Badefreuden in Jugendstilambiente

Abseits der Mathildenhöhe wurde 1909 auch das Darmstädter Stadtbad im Jugendstil erbaut. Es bot getrennte Schwimmhallen für Frauen und Männer sowie Wannen- und Duschbäder für die Teile der Bevölkerung, die keine Badezimmer hatten. Heute erfreut das Jugendstilbad nicht nur mit seinem Dekor, sondern auch mit seinen Angeboten. Aus dem Schwimm- und Wannenbad wurde ein Wellness-Tempel mit Pools, vielfältigen Spa-Angeboten und einer Saunalandschaft auf zwei Ebenen: mit Hamam sowie mehreren Saunen mit 95 Grad (die Finnischen) über die japanische Rosensauna mit 65 Grad bis zum Römisch-irischen Dampfbad mit 45 Grad. Dazu kommen Aktionen wie die Mitternachtssauna mit Aufgusskreationen von 22 bis zwei Uhr morgens oder dem Lichterzauber, wo sanfte Klänge und Kerzen eine zauberhafte Atmosphäre schaffen. 
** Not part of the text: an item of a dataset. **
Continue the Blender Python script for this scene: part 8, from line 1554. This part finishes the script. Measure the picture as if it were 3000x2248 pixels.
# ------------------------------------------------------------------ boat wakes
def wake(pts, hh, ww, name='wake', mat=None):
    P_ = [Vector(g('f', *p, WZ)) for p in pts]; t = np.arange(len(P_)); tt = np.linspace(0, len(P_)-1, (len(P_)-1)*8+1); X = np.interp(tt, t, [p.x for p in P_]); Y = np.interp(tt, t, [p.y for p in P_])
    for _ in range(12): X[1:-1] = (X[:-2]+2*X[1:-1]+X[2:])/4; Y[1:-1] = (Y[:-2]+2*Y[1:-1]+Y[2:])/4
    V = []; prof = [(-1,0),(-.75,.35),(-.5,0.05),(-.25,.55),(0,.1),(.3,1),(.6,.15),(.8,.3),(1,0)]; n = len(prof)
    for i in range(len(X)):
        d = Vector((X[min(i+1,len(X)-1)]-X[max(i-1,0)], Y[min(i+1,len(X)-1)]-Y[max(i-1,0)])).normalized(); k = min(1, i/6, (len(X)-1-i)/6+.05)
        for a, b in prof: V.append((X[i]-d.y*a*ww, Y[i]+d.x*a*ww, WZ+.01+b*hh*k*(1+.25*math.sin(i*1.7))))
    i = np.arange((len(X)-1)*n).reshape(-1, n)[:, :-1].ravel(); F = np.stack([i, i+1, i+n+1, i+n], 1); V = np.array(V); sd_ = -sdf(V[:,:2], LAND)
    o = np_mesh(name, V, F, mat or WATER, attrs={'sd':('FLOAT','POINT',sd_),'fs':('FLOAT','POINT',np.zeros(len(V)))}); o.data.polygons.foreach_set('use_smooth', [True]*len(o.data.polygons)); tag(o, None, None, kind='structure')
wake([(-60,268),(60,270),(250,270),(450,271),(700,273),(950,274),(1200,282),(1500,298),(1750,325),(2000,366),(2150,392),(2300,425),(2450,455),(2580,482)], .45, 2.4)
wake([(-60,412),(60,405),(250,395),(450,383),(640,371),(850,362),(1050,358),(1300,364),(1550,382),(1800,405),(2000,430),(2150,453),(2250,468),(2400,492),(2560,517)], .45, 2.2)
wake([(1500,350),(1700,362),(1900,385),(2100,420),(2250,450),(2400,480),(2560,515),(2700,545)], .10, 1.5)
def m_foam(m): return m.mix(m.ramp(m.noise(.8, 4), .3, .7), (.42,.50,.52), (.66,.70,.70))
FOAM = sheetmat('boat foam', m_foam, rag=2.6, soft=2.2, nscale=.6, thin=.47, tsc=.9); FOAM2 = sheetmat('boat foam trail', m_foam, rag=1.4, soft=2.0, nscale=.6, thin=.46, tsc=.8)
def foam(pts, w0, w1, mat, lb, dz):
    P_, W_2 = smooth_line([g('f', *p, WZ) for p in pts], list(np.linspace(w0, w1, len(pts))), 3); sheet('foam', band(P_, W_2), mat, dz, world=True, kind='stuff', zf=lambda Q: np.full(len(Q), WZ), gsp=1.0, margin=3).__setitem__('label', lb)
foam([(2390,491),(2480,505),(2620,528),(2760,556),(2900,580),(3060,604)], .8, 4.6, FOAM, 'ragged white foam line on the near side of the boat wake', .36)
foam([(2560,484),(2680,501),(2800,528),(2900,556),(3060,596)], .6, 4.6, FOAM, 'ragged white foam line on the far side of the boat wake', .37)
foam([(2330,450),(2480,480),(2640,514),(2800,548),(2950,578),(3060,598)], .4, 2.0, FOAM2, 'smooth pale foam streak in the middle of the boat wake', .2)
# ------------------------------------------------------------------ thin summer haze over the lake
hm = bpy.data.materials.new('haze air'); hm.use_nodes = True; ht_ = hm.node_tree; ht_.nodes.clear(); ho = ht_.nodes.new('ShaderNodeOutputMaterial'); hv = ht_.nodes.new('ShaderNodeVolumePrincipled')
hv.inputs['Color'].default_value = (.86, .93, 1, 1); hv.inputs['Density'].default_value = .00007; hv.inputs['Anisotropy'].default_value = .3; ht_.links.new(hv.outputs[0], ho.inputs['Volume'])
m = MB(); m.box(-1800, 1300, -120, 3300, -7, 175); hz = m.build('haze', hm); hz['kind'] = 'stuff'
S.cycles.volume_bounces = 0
Übrigens: Die Namensgebung der Stadt Darmstadt hat mit dem menschlichen Verdauungsorgan nichts zu tun. Vielmehr vermutet man, dass sich die älteste Schreibweise „Darmundestat“ aus drei Teilen zusammensetzt: „Dar“ für Tor, „munde“ für Schutz und „stat“ für Stätte, jeweils abgeleitet aus dem Indogermanischen. Darmstadt war also schon sehr früh eine „befestigte Stadt“.